We imagine a God who’d like us to meet certain moral obligations, to fulfill expectations and to make sure we cover all the bases of what it means to be a Christian. It’s easier that way, to know who is in and who is out!
Jesus says nope. God wants to be our friend, to be in an interdependent relationship of love where we behave as if we are, in fact, friends of God and that God is a friend of ours.
And, that might just be a little different than what we thought being a Christian meant.
We talk about choosing our faith, and we’re consumers of the highest order. We choose our churches, we choose the level of our faith practice, we choose how much we let God and all the commitments that come with institutional religion fill up our lives.
Jesus wants to remind us that’s not what he had in mind at all! Instead, Jesus said that God chooses us . . . that we walk along this journey of life and faith engaged in deep relationship with God—not us, picking and choosing and compartmentalizing our faith practice, but God, engaging us in life-encompassing relationship.
And, that might just be a little different than what we thought being a Christian meant.
We’re people who know you never talk about politics or religion in polite company, and while we take our faith seriously we’re pretty private about it. After all, it’s a personal decision how you practice religion, and our own eternal destiny is, as we know, our own responsibility.
Jesus says our faith is not personal. Relationship with God is never meant to be kept to ourselves. Instead, being a Christian compels us to love and love and love, to a love that multiplies and spreads to those around us who in turn spread it to others until it covers and transforms the whole world.
And, that might just be a little different than what we thought being a Christian meant.
So, let’s assume we’re all Christians here. Are we really willing to let go of the cultural definitions of Christian faith that have led us to sanitize and personalize the great challenge of following Jesus? Like that commenter at Jim Wallis’ conference pointed out, there’s not much about the way we live that practically reflects the great challenge of Christian discipleship.

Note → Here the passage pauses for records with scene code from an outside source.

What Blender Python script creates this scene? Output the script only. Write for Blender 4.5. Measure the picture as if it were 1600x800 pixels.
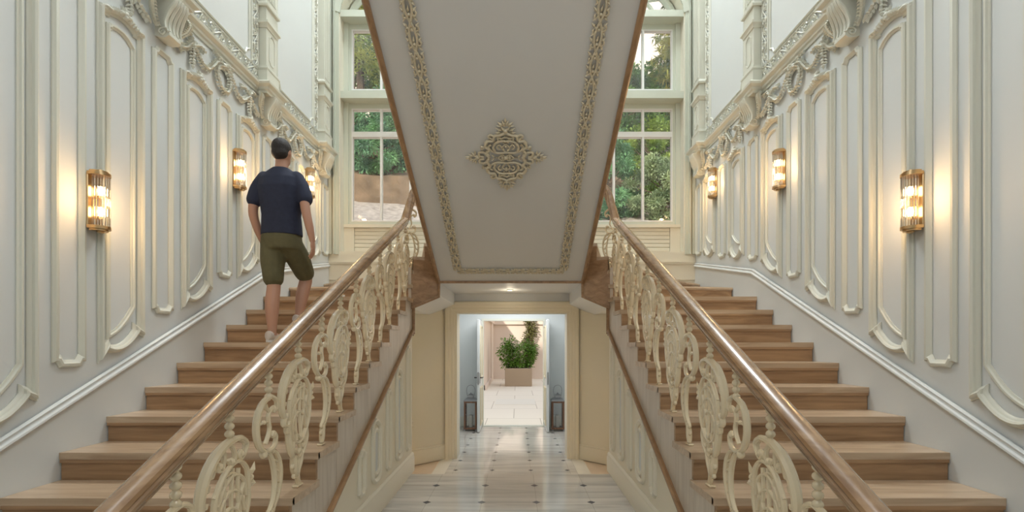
import bpy, math, random
from mathutils import Vector, Matrix
PI = math.pi
for o in list(bpy.data.objects): bpy.data.objects.remove(o)
scn = bpy.context.scene
COL = scn.collection
# Lengths in metres. Heights below are written relative to the eye; E is the eye's height over the stair hall floor.
E = 1.386
F = 730.0                      # focal length in pixels of the 1600 px wide frame

# ------------------------------------------------------------------ camera
cam_d = bpy.data.cameras.new('camera'); cam = bpy.data.objects.new('camera', cam_d); COL.objects.link(cam)
cam.location = (0.07, 0, E); cam.rotation_euler = (PI/2, 0, 0)
cam_d.sensor_fit = 'HORIZONTAL'; cam_d.sensor_width = 36; cam_d.lens = 36*F/1600
cam_d.shift_x = -8/1600; cam_d.shift_y = 135/1600; cam_d.clip_end = 300; cam_d.clip_start = .02
scn.camera = cam

# ------------------------------------------------------------------ world, lights, exposure
vs = scn.view_settings
vs.view_transform = 'Standard'; vs.look = 'None'; vs.gamma = 1; vs.use_curve_mapping = False
vs.exposure = 0.0
world = bpy.data.worlds.new('sky'); scn.world = world; world.use_nodes = True
nt = world.node_tree; nt.nodes.clear()
wo = nt.nodes.new('ShaderNodeOutputWorld'); bg = nt.nodes.new('ShaderNodeBackground')
tc = nt.nodes.new('ShaderNodeTexCoord'); sp = nt.nodes.new('ShaderNodeSeparateXYZ'); cr = nt.nodes.new('ShaderNodeValToRGB')
nt.links.new(tc.outputs['Generated'], sp.inputs[0]); nt.links.new(sp.outputs['Z'], cr.inputs[0])
cr.color_ramp.elements[0].position = 0.0; cr.color_ramp.elements[0].color = (1.0, .82, .62, 1)
cr.color_ramp.elements[1].position = .9; cr.color_ramp.elements[1].color = (.62, .76, 1.0, 1)
e = cr.color_ramp.elements.new(.45); e.color = (1.0, .86, .68, 1)
nt.links.new(cr.outputs[0], bg.inputs[0]); bg.inputs[1].default_value = 1.5
nt.links.new(bg.outputs[0], wo.inputs[0])

def lamp(name, kind, loc, energy, color=(1, 1, 1), size=None, size_y=None, rot=(0, 0, 0), radius=None, spread=None):
    d = bpy.data.lights.new(name, kind); d.energy = energy; d.color = color
    if kind == 'AREA':
        d.shape = 'RECTANGLE'; d.size = size; d.size_y = size_y or size
        if spread: d.spread = spread
    if radius is not None: d.shadow_soft_size = radius
    o = bpy.data.objects.new(name, d); COL.objects.link(o)
    o.location = (loc[0], loc[1], loc[2]+E); o.rotation_euler = rot
    return o
sun = lamp('sun', 'SUN', (0, -20, 30), 3.6, (1, .92, .78), rot=(math.radians(62), 0, math.radians(-22))); sun.data.angle = .03
FILL_E = 112
for sx in (-1, 1):
    # added, unseen panels standing in for daylight over the two stair wells
    lamp('daylight_fill', 'AREA', (sx*1.65, 5.2, 7.35), FILL_E*2.0, (.90, .97, 1.0), 1.4, 1.8, rot=(math.radians(-38), 0, 0))
    lamp('daylight_fill', 'AREA', (sx*1.65, 1.2, 7.45), FILL_E*.42, (.93, .98, 1.0), 1.4, 2.6, rot=(math.radians(-8), 0, 0))
    lamp('side_stair_light', 'POINT', (sx*1.75, 5.6, -.75), 14, (1, .72, .42), radius=.12)
lamp('foyer_fill', 'AREA', (0, .6, 2.45), 24, (.98, .98, 1), 1.6, 1.0, rot=(math.radians(25), 0, 0))  # unseen panel added to brighten the soffit and the under-stair walls
lamp('hall_fill', 'AREA', (0, 7.7, .85), 30, (.93, .97, 1), 1.2, 1.2)  # unseen panel added to brighten the passage

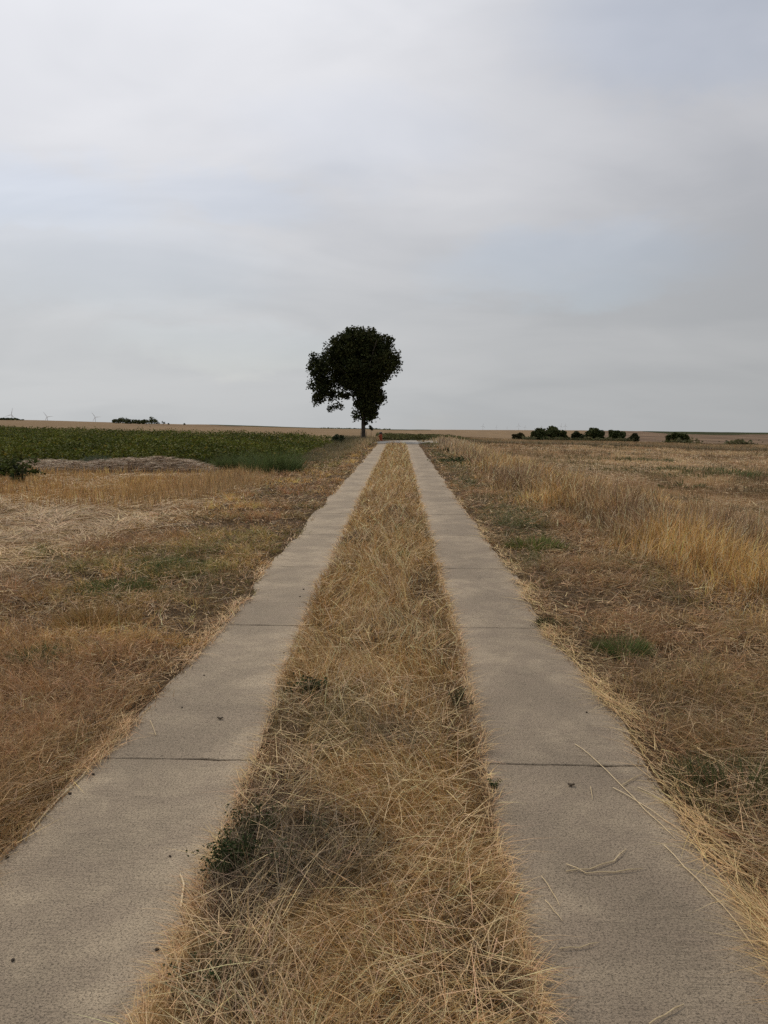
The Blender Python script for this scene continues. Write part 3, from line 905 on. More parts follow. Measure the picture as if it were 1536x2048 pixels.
c = mixc(DARK, BROWN, sm(0.0, 0.45, v)); c = c * (1 - sm(0.5, 1, v)[:, None] ** 1.5) + np.array(STRAW) * 0.9 * sm(0.5, 1, v)[:, None] ** 1.5
sw = swath(x, y, 161)
blades(B, x, y, terrain(x, y) + 0.02 + rng.uniform(0.0, 0.05, len(x)) + 0.05 * sw, rng.uniform(0.05, 0.19, len(x)), width(y, 0.0034, 0.78), rng.uniform(0, 6.283, len(x)), rng.uniform(0.8, 1.6, len(x)), rng.uniform(1.2, 2.0, len(x)), jitter(c, 0.2), 2, 1.0)
tag(link('verge_grass', B.mesh('verge_grass', (M_GRASS,))),
    'matted brown and green mown grass beside the darker track', 'grass', kind='stuff')

B = Buf()
x, y = scatter(60000, 4.2, 62, lambda y: np.interp(y, [0, 5, 9, 14, 30, 60], [3.8, 2.9, 2.35, 2.0, 1.75, 2.1]), lambda y: np.interp(y, [0, 8, 15, 30, 60], [6.5, 5.6, 5.4, 4.6, 4.6]))
edge_in = np.interp(y, [0, 5, 9, 14, 30, 60], [3.8, 2.9, 2.35, 2.0, 1.75, 2.1])
edge_out = np.interp(y, [0, 8, 15, 30, 60], [6.5, 5.6, 5.4, 4.6, 4.6])
u = np.clip((x - edge_in) / (edge_out - edge_in), 0, 1)
hprof = sm(0.0, 0.35, u) * (1 - 0.45 * sm(0.6, 1.0, u))
keep = rng.random(len(x)) < (0.22 + 0.78 * sm(0.0, 0.45, u + 0.5 * (fbm(x * 0.9, y * 0.6, 79) - 0.5))) * (0.45 + 0.55 * sm(0.36, 0.58, fbm(x * 1.3, y * 0.9, 71)))
x, y, u, hprof = x[keep], y[keep], u[keep], hprof[keep]
pat = fbm(x * 0.7, y * 0.35, 72)
c = mixc((0.36, 0.23, 0.12), GOLD, sm(0.40, 0.62, pat))
c = c * (0.72 + 0.5 * sm(0.35, 0.62, fbm(x * 2.0, y * 1.2, 76)))[:, None]
c = np.where((rng.random(len(x)) < 0.24)[:, None], np.array((0.66, 0.50, 0.29)), c * 0.86)
farp = sm(26, 46, y)[:, None] * 0.6
c = c * (1 - farp) + np.array((0.56, 0.43, 0.27)) * farp
hh = (0.13 + 0.36 * hprof) * (0.7 + 0.6 * sm(0.38, 0.6, fbm(x * 1.6, y * 0.9, 78))) * rng.uniform(0.55, 1.1, len(x)) * (0.8 + 0.5 * fbm(x * 0.8, y * 0.5, 73))
blades(B, x, y, terrain(x, y), hh, width(y, 0.0036, 0.85), azim(x, y, 74, 1.4, 0.6), rng.uniform(0, 0.5, len(x)), rng.uniform(0.15, 1.6, len(x)), jitter(c, 0.32), 3)
# the near side of the lane is overgrown as well
x = rng.uniform(4.0, 42, 9000); y = 57.0 + 1.2 * rng.random(9000) - 0.9 * sm(8, 4, x)
blades(B, x, y, terrain(x, y), rng.uniform(0.2, 0.42, 9000), 0.035, rng.uniform(0, 6.283, 9000), rng.uniform(0, 0.35, 9000), rng.uniform(0.3, 1.0, 9000), jitter(mixc((0.30, 0.22, 0.13), (0.12, 0.12, 0.06), (rng.random(9000) < 0.35) * 1.0), 0.25), 2)
tag(link('tall_grass', B.mesh('tall_grass', (M_GRASS,))), 'tall dry golden grass standing between the mown verge and the stubble field', 'grass', kind='stuff')

# --- straw swept along the edge of the right slab
B = Buf()
n = 10000
y = sample_y(n, 1.6, 24); x = RO(y) + np.abs(rng.normal(0, 0.075, n)) - 0.02 + 0.10 * (fbm(y * 2.2, y * 0, 77) - 0.5)
keep = rng.random(n) < 0.16 + 0.84 * sm(0.42, 0.66, fbm(y * 1.4, x * 2.0, 75)); x, y = x[keep], y[keep]; n = len(x)
c = mixc(BROWN, (0.70, 0.53, 0.27), 0.25 + 0.75 * rng.random(n))
ph = np.where(rng.random(n) < 0.75, R(106) + rng.normal(0, 0.45, n) + math.pi * (rng.random(n) < 0.5), rng.uniform(0, 6.283, n))
blades(B, x, y, np.full(n, 0.03) + rng.uniform(0, 0.03, n), rng.uniform(0.06, 0.30, n), width(y, 0.0034, 0.6), ph, rng.uniform(1.25, 1.55, n), rng.uniform(1.45, 1.7, n), jitter(c, 0.13), 2, 0.4)
tag(link('loose_straw', B.mesh('loose_straw', (M_GRASS,))), 'pale yellow loose straw swept along the outer edge of the darker track', 'straw', kind='stuff')

# --- stubble and straw on the right-hand field
B = Buf()
xs0 = lambda y: np.interp(y, [0, 8, 15, 30, 60, 300], [6.0, 5.2, 5.0, 4.3, 4.2, 12])
x, y = scatter(120000, 7.5, 150, xs0, lambda y: 200 + 0 * y, 1, 0.60, 2.0)
# drills run along the field
row = np.round(x / 0.25) * 0.25
x = np.where(y < 60, row + rng.normal(0, 0.05, len(x)), x)
pat = fbm(x * 0.35, y * 0.18, 81)
c = mixc((0.34, 0.225, 0.12), (0.52, 0.37, 0.205), sm(0.35, 0.65, pat)) * (1 - 0.18 * sm(30, 110, y))[:, None]
c = c * (0.7 + 0.6 * sm(0.35, 0.65, fbm(x * 0.9, y * 0.35, 85)))[:, None]
gpat = sm(0.56, 0.70, fbm(x * 0.28 + 3, y * 0.11 + 3, 82)) * sm(18, 24, y) * (rng.random(len(x)) < 0.55)
c = c * (1 - 0.85 * gpat[:, None]) + np.array((0.15, 0.14, 0.06)) * 0.85 * gpat[:, None]
fl = (fbm(x * 1.3, y * 0.5, 83) > 0.61) & (rng.random(len(x)) < 0.75)
c = np.where(fl[:, None], np.array((0.13, 0.105, 0.055)), c)
hgt = np.maximum(rng.uniform(0.08, 0.22, len(x)), 0.003 * y)
blades(B, x, y, terrain(x, y) - 0.01, hgt, width(y, 0.005, 0.62), rng.uniform(0, 6.283, len(x)), rng.uniform(0, 0.4, len(x)), rng.uniform(0.1, 0.9, len(x)), jitter(c), 2)
x, y = scatter(60000, 7.5, 90, xs0, lambda y: 200 + 0 * y, 1, 0.60, 2.0)
keep = rng.random(len(x)) < 0.2 + 0.8 * sm(0.42, 0.6, fbm(x * 0.35 + 8, y * 0.22, 86)); x, y = x[keep], y[keep]
c = mixc((0.38, 0.27, 0.15), (0.66, 0.50, 0.30), rng.random(len(x)))
blades(B, x, y, terrain(x, y) + rng.uniform(0.01, 0.07, len(x)), rng.uniform(0.15, 0.4, len(x)), width(y, 0.006, 0.8), rng.uniform(0, 6.283, len(x)), rng.uniform(1.2, 1.6, len(x)), rng.uniform(1.4, 1.7, len(x)), jitter(c, 0.15), 1, 0.5)
tag(link('stubble', B.mesh('stubble', (M_GRASS,))), 'pale cut stubble and chaff covering the wide harvested field', 'stubble', kind='stuff')

# --- left field: straw litter in front, standing stubble behind it
B = Buf()
xe = lambda y: np.interp(y, [0, 8, 11.5, 15, 17, 22], [-4.6, -4.15, -3.5, -3.2, -3.2, -3.6])
x, y = scatter(36000, 6.5, 22, lambda y: -40 + 0 * y, xe, 1)
keep = rng.random(len(x)) < 0.35 + 0.65 * sm(0, 0.9, xe(y) - x + 0.6 * (fbm(x, y, 92) - 0.5)); x, y = x[keep], y[keep]
pat = fbm(x * 0.8, y * 0.8, 91)
c = mixc((0.28, 0.175, 0.08), (0.66, 0.475, 0.25), np.clip(rng.random(len(x)) * 0.7 + sm(0.35, 0.65, pat) * 0.4, 0, 1))
blades(B, x, y, terrain(x, y) + rng.uniform(0.0, 0.07, len(x)), rng.uniform(0.14, 0.46, len(x)), width(y, 0.006, 0.95), azim(x, y, 93, 1.0, 0.7), rng.uniform(1.15, 1.6, len(x)), rng.uniform(1.4, 1.75, len(x)), jitter(c, 0.16), 2, 0.5)
tag(link('straw_litter', B.mesh('straw_litter', (M_GRASS,))), 'bleached flattened straw lying in front of the standing stubble', 'straw', kind='stuff')
B = Buf()
x, y = scatter(38000, 12.6, 25, lambda y: -40 + 0 * y, lambda y: np.interp(y, [13, 18, 24], [-4.6, -3.3, -3.6]), 1)
row = np.round(y / 0.14) * 0.14
inn = sm(12.6, 17.5, y + 5 * (fbm(x * 0.35, y * 0.5, 95) - 0.5)) * (1 - 0.7 * sm(20, 24, y + 3 * (fbm(x * 0.5, y * 0.5, 98) - 0.5)))
keep = rng.random(len(x)) < inn * (0.4 + 0.6 * sm(0.3, 0.5, fbm(x * 0.9, y * 0.7, 96))); x, y = x[keep], y[keep]
c = mixc((0.31, 0.175, 0.07), (0.70, 0.45, 0.18), rng.random(len(x)) ** 1.2)
gg = sm(-6.5, -3.6, x)[:, None] * 0.5
c = c * (1 - gg) + np.array((0.33, 0.25, 0.15)) * gg
blades(B, x, y, terrain(x, y), rng.uniform(0.12, 0.36, len(x)) * (0.8 + 0.5 * sm(-7, -3.6, x)) * (0.35 + 1.1 * fbm(x * 1.1, y * 0.8, 97)), width(y, 0.006, 0.75), rng.uniform(0, 6.283, len(x)), rng.uniform(0, 0.45, len(x)), rng.uniform(0.05, 1.0, len(x)), jitter(c, 0.32), 2)
tag(link('standing_stubble', B.mesh('standing_stubble', (M_GRASS,))), 'upright amber stubble in front of the straw mound and green crop', 'stubble', kind='stuff')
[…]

Assuming we’re all Christians here, we’ve signed on to follow Jesus, who taught us that God is the one who constantly and thoroughly engages the very core of who we are as people, a God who has chosen us and folded our lives into God’s larger campaign for wholeness and healing and hope in this world. We’re following the one who taught us to love as Mother Teresa said, “until it hurts” and who, in fact, loved us so much that he wouldn’t stop sharing God’s offer of reconciling relationship over and over and over again, against huge odds, until he died because his challenging message made so many powerful people angry.
This love, he wanted to remind us one last time, is nothing contained or respectable or appropriate. No, it was far more unreasonable. It meant that being a Christian pushes us into places of discomfort and radical difference from the world around us. He wanted us to know that the love God has for each one of us, unreasonable though it may be, is the same kind of radical, unreasonable love with which we should be actively living in this world.
Not exclusive and rule-bound, but generous and interdependent.
Not consumer driven, pick and choose, but utterly all-encompassing and irrevocable.
Not personal and private and hoarding and scarce, but lavish and abundant with plenty to share, especially for those from whom we traditional Christians have worked so hard to keep out.
If Jesus could pick up his cell phone and call to remind us, this is what he would say.
This is what he did say.
It’s a good reminder, because if we listen closely we might have some serious changes to make in how we live our lives.
That is, assuming we still want to call ourselves Christians.